ISIS Hacks to Death Gay Academic,Activist in Bangladesh



A portrait of Bangladeshi academic Rezaul Karim Siddique.
Islamic State has claimed responsibility for the murder of a university professor who was hacked to death in Bangladesh, adding to a grisly death toll linked to religious intolerance in the country.
Rezaul Karim Siddique, 58, a professor of English at the University of Rajshahi in northwest Bangladesh, was waiting for a bus near his house on Saturday when two men approached on a motorbike and attacked him.
“We don’t even know why Professor Siddique has been killed,” journalist and author Afsan Chowdhury told The Australian yesterday.

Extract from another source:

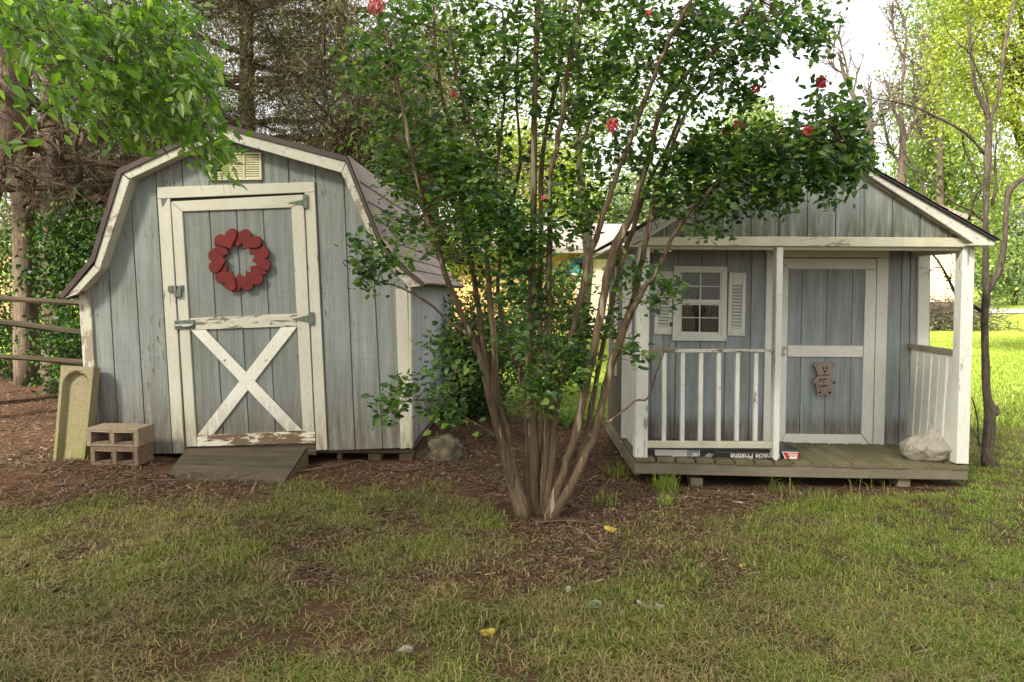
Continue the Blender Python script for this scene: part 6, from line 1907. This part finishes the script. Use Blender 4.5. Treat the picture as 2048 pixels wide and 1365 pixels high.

“I’ve been talking to Rajshahi University teachers and students. Some could not even recognise Professor Siddique — he was ­almost an invisible person on campus.”
The SITE Intelligence Groupthat monitors jihadist networks says Islamic State claimed to have killed Professor Siddique for “calling to atheism”.
The government of Bangladesh has denied Islamic State has a presence in the country.
The Muslim-majority nation of 160 million has seen a surge in violent attacks in which members of minority Muslim sects and other religious groups have been targeted. Five secular bloggers and a publisher have been hacked to death in Bangladesh since ­February last year.
Islamic State has also claimed responsibility for the killings of two foreigners, and attacks on mosques and Christian priests in Bangladesh since September, but police said that local militant group the ­Jamaat-ul-Mujaheddin was behind those attacks. At least five militants have been killed in shootouts since November as ­security forces have stepped up a crackdown on Islamist militants looking to establish a sharia-based Muslim state.
Badiul Alam Majumdar, the director of the Hunger Project in Bangladesh and founder of Citizens for Good Government, said while the government of Bangladesh claimed Islamic State did not exist, “the government has a credibility gap”.
The police had failed to make any credible arrests relating to ­numerous attacks and, while “we would like to believe the government, when they say there is no Islamic State here we are in the dark as to who the real perpetrators are”.
“I am not one to mince my words and have been prepared to speak out,” he told The Australian. “And, yes, I am frightened of what may happen as a result of that.”
He said Professor Siddique had apparently been a quiet, deeply religious Muslim who had wanted to promote traditional Bengali culture and music.
He had founded a music school and edited a literary magazine and his family have said he was not an atheist.
Police said he may have been targeted by extremists because he was involved in cultural activities, particularly music.
Dr Majumdar said if he was targeted for those reasons, “then nobody is safe”.
He said the government did not appear to have any effective strategy to deal with rising Islamist fundamentalism.
“We have lost confidence in the police,” said journalist Afsan Chowdhury. “It’s much more a failure of the police. There are now several murder cases that have never been resolved.”